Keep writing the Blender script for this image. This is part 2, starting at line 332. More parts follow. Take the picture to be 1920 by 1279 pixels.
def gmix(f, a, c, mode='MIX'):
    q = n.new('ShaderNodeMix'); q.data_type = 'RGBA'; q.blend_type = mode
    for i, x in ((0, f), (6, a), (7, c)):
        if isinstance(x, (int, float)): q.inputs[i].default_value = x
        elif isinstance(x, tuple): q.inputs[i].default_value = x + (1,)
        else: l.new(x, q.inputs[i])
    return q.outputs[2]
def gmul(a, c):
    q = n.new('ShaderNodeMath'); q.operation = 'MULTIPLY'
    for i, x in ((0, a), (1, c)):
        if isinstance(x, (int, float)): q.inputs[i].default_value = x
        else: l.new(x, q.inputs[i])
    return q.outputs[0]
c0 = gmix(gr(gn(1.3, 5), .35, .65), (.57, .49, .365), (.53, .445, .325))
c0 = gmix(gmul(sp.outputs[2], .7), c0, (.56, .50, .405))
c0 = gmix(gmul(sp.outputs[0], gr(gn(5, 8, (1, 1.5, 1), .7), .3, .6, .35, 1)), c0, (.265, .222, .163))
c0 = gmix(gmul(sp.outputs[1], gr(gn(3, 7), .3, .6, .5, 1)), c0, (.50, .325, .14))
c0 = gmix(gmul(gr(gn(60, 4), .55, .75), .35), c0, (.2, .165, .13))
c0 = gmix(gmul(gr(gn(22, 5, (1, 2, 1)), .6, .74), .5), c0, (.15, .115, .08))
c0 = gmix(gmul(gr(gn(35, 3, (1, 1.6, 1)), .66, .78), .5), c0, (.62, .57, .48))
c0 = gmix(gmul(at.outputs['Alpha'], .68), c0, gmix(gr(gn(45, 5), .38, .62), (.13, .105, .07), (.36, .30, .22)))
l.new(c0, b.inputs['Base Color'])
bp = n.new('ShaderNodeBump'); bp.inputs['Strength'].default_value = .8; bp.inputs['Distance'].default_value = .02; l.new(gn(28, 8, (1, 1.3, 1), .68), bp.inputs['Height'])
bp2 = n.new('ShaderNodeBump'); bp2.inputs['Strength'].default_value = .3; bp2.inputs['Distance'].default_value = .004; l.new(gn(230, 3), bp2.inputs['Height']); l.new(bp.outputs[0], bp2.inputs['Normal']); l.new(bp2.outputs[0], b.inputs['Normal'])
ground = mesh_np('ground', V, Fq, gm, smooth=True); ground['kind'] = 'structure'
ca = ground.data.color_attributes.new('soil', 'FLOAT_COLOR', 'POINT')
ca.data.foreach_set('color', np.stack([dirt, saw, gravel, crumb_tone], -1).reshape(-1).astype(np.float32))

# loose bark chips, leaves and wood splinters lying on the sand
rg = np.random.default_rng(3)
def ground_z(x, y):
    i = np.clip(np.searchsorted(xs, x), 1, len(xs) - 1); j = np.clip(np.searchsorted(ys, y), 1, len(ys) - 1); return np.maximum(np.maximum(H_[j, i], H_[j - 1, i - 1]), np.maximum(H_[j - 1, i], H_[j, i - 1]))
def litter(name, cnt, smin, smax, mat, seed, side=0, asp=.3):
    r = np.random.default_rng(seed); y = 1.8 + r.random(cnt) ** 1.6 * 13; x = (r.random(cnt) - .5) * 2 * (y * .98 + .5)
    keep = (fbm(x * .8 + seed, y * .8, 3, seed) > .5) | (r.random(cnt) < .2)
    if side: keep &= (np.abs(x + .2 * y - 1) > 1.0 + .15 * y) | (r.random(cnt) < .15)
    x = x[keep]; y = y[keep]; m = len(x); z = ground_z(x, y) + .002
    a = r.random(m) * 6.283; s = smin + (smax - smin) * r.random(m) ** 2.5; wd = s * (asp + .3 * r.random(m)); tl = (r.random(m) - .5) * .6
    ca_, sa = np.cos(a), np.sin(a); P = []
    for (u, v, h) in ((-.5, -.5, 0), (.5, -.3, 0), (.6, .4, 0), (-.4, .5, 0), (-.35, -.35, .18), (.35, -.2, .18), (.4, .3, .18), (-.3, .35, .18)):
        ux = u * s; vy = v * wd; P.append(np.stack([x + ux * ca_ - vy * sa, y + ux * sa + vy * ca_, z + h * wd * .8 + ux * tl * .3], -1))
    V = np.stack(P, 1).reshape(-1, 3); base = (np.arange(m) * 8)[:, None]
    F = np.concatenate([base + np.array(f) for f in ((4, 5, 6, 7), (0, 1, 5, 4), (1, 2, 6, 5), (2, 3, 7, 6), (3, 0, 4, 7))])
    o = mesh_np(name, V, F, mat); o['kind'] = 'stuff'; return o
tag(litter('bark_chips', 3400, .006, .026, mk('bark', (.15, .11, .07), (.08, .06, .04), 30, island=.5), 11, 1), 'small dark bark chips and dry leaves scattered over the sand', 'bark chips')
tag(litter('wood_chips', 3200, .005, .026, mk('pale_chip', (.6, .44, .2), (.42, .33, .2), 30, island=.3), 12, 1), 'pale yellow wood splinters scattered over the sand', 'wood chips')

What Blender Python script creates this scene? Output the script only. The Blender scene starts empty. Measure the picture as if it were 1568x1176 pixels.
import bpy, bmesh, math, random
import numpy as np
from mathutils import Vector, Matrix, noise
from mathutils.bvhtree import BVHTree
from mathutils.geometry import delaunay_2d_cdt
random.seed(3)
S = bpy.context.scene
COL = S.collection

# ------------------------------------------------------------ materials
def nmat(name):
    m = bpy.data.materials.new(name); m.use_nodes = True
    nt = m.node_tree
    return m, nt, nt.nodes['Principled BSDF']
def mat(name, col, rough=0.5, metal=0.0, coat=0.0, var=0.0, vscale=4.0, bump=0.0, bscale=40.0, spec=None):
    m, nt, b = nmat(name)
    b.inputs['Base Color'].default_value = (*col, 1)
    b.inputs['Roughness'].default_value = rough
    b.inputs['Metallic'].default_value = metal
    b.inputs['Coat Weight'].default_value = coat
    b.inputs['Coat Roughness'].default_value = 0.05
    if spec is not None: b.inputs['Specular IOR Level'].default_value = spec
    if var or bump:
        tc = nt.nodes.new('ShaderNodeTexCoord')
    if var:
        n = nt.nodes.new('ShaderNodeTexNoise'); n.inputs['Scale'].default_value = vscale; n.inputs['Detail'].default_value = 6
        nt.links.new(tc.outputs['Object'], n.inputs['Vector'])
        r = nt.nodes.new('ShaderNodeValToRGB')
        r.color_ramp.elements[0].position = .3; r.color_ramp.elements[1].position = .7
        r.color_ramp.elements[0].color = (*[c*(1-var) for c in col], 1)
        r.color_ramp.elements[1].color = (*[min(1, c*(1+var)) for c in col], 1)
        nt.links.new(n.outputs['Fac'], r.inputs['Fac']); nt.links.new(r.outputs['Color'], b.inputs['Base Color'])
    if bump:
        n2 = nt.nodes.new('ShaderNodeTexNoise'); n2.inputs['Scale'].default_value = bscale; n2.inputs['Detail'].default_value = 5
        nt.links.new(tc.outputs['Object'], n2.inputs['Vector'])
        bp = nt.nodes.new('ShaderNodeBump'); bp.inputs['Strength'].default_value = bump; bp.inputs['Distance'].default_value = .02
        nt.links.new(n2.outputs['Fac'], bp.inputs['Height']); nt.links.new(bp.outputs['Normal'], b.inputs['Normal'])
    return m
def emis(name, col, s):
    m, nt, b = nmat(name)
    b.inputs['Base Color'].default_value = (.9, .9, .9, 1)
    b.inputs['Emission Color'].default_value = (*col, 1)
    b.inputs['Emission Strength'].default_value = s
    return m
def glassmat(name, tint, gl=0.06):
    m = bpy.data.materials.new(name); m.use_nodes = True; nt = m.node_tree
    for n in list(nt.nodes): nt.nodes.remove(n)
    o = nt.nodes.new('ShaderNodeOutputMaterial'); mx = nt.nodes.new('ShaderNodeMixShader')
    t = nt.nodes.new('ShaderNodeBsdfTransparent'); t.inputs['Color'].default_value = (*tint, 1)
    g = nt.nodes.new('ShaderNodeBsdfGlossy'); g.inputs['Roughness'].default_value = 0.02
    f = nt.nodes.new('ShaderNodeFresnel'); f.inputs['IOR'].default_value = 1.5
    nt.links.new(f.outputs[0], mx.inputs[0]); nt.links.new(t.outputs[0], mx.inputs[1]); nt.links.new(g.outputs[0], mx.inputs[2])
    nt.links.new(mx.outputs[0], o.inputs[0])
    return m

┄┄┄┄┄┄

Nothing beyond the lines starting at the line containing "What Blender Python" and ending at the line containing "COL = S.collection" is to be reproduced; reproduce those lines exactly, both ends included.

**Response below**
What Blender Python script creates this scene? Output the script only. The Blender scene starts empty. Measure the picture as if it were 1568x1176 pixels.
import bpy, bmesh, math, random
import numpy as np
from mathutils import Vector, Matrix, noise
from mathutils.bvhtree import BVHTree
from mathutils.geometry import delaunay_2d_cdt
random.seed(3)
S = bpy.context.scene
COL = S.collection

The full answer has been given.